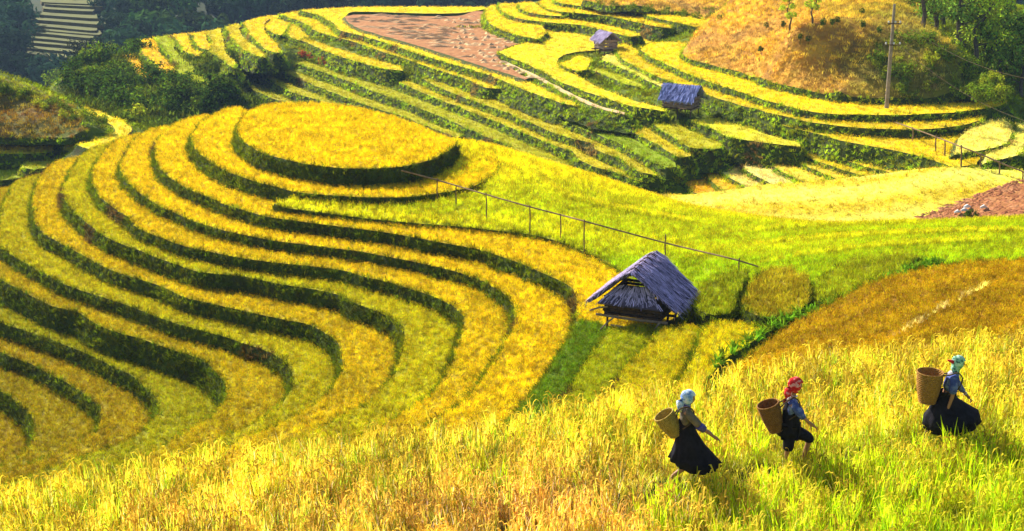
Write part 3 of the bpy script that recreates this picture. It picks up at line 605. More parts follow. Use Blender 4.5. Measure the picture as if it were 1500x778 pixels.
def bank_tints(st):
    out = []
    for f in st[1]:
        q = st[0][f[0]]; k = max(0, min(1, .45+.9*noise.noise(Vector((q[0]*.35, q[1]*.35, q[2]*.8)))))
        c = Vector((.10, .135, .003)).lerp(Vector((.23, .27, .005)), k)
        if noise.noise(Vector((q[0]*.22+9, q[1]*.22, 4))) > .42: c = Vector((.14, .085, .02))
        out.append(tuple(c))
    return out
near_t = coll_of('rice tufts near', [tuft('rice_tuft', 17, .62, .027, .12, .22, 5, M['rice'], 4, .09, .5) for i in range(6)])
mid_t = coll_of('rice tufts middle', [tuft('rice_tuft', 12, .185, .018, .12, .7, 4, M['rice'], 2, .10) for i in range(4)])
slope_t = coll_of('rice tufts green', [tuft('rice_tuft', 15, .26, .026, .12, .5, 2, M['rice'], 2, .14) for i in range(4)])
far_t = coll_of('rice tufts far', [tuft('rice_tuft', 12, .24, .06, .2, .8, 2, M['rice'], 1, .3) for i in range(4)])
bank_t = coll_of('bank grass tufts', [tuft('grass_tuft', 14, .30, .026, .1, .9, 0, M['bankgrass'], 3, .10) for i in range(4)])
bankf_t = coll_of('bank grass tufts far', [tuft('grass_tuft', 12, .40, .06, .1, .9, 0, M['bankgrass'], 2, .2) for i in range(4)])
scatter('hill_rice', store_mesh('hill_rice', RICE['front']), mid_t, 62, .65, 1.15, .15, 2, 'ripe golden rice on the near terraced hill')
scatter('slope_rice', store_mesh('slope_rice', RICE['slope']), slope_t, 34, .65, 1.15, .15, 3, 'lime green and brown rice on the slopes round the hut')
scatter('far_rice', store_mesh('far_rice', RICE['far']), far_t, 7, .6, 1.1, .15, 4, 'yellow rice on the far terraces')
scatter('bank_grass', store_mesh('bank_grass', BANK['front'], bank_tints(BANK['front'])), bank_t, 26, .6, 1.2, .6, 5, 'dark grass hanging over the near terrace banks')
scatter('far_bank_grass', store_mesh('far_bank_grass', BANK['far'], [tuple(2.5*c for c in q) for q in bank_tints(BANK['far'])]), bankf_t, 7, .6, 1.1, .5, 6, 'dark grass on the far terrace banks')

# ------------------------------------------------------------------ far mountain behind the valley
def MT(x, y):
    x = np.atleast_1d(np.asarray(x, float)); y = np.atleast_1d(np.asarray(y, float))
    return -84+.52*(y-250)+9*np.sin(x*.021+1.2)+5*np.sin(x*.05+y*.012)
mx_, my_ = np.meshgrid(np.arange(-330, 331, 6.), np.arange(230, 620, 6.)); mx_ = mx_.ravel(); my_ = my_.ravel()
mz_ = MT(mx_, my_)
mz_ = mz_+np.array([6*noise.noise(Vector((a*.018, b*.018, 0)))+2.2*noise.noise(Vector((a*.06, b*.06, 3))) for a, b in zip(mx_, my_)])
LINES = [(62,3,152,6),(66,6,150,10),(64,12.5,136,16.5),(44,20,144,27),(22,26,152,36),(32,35,140,45),(28,41,146,51),(6,43,140,56),(10,51,142,64),(28,60,140,70),(38,70,138,78),(28,76,120,88),(42,87,95,94),(40,94,92,101),(44,102,90,107)]
SPUR = lambda x, y: -39.7+.13*(np.asarray(y, float)-310)+0*np.asarray(x, float)
TL = []
for (a, b, c, d) in LINES:
    z = float(hit(SPUR, (a+c)/2, (b+d)/2, 100, 700)[2])
    TL.append((a, b, c, d, z))
sm = np.array([np.array(P(a+(c-a)*t, b+(d-b)*t, z))[:2] for (a, b, c, d, z) in TL for t in np.linspace(0, 1, 8)])
dist = np.full(len(mx_), 1e9)
for q in sm: dist = np.minimum(dist, np.hypot(mx_-q[0], my_-q[1]))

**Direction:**
Everything from the top line of the data down to and including the line with "far terrace banks')" is to be copied, except the pictures.

**Full solution:**
Write part 3 of the bpy script that recreates this picture. It picks up at line 605. More parts follow. Use Blender 4.5. Measure the picture as if it were 1500x778 pixels.
def bank_tints(st):
    out = []
    for f in st[1]:
        q = st[0][f[0]]; k = max(0, min(1, .45+.9*noise.noise(Vector((q[0]*.35, q[1]*.35, q[2]*.8)))))
        c = Vector((.10, .135, .003)).lerp(Vector((.23, .27, .005)), k)
        if noise.noise(Vector((q[0]*.22+9, q[1]*.22, 4))) > .42: c = Vector((.14, .085, .02))
        out.append(tuple(c))
    return out
near_t = coll_of('rice tufts near', [tuft('rice_tuft', 17, .62, .027, .12, .22, 5, M['rice'], 4, .09, .5) for i in range(6)])
mid_t = coll_of('rice tufts middle', [tuft('rice_tuft', 12, .185, .018, .12, .7, 4, M['rice'], 2, .10) for i in range(4)])
slope_t = coll_of('rice tufts green', [tuft('rice_tuft', 15, .26, .026, .12, .5, 2, M['rice'], 2, .14) for i in range(4)])
far_t = coll_of('rice tufts far', [tuft('rice_tuft', 12, .24, .06, .2, .8, 2, M['rice'], 1, .3) for i in range(4)])
bank_t = coll_of('bank grass tufts', [tuft('grass_tuft', 14, .30, .026, .1, .9, 0, M['bankgrass'], 3, .10) for i in range(4)])
bankf_t = coll_of('bank grass tufts far', [tuft('grass_tuft', 12, .40, .06, .1, .9, 0, M['bankgrass'], 2, .2) for i in range(4)])
scatter('hill_rice', store_mesh('hill_rice', RICE['front']), mid_t, 62, .65, 1.15, .15, 2, 'ripe golden rice on the near terraced hill')
scatter('slope_rice', store_mesh('slope_rice', RICE['slope']), slope_t, 34, .65, 1.15, .15, 3, 'lime green and brown rice on the slopes round the hut')
scatter('far_rice', store_mesh('far_rice', RICE['far']), far_t, 7, .6, 1.1, .15, 4, 'yellow rice on the far terraces')
scatter('bank_grass', store_mesh('bank_grass', BANK['front'], bank_tints(BANK['front'])), bank_t, 26, .6, 1.2, .6, 5, 'dark grass hanging over the near terrace banks')
scatter('far_bank_grass', store_mesh('far_bank_grass', BANK['far'], [tuple(2.5*c for c in q) for q in bank_tints(BANK['far'])]), bankf_t, 7, .6, 1.1, .5, 6, 'dark grass on the far terrace banks')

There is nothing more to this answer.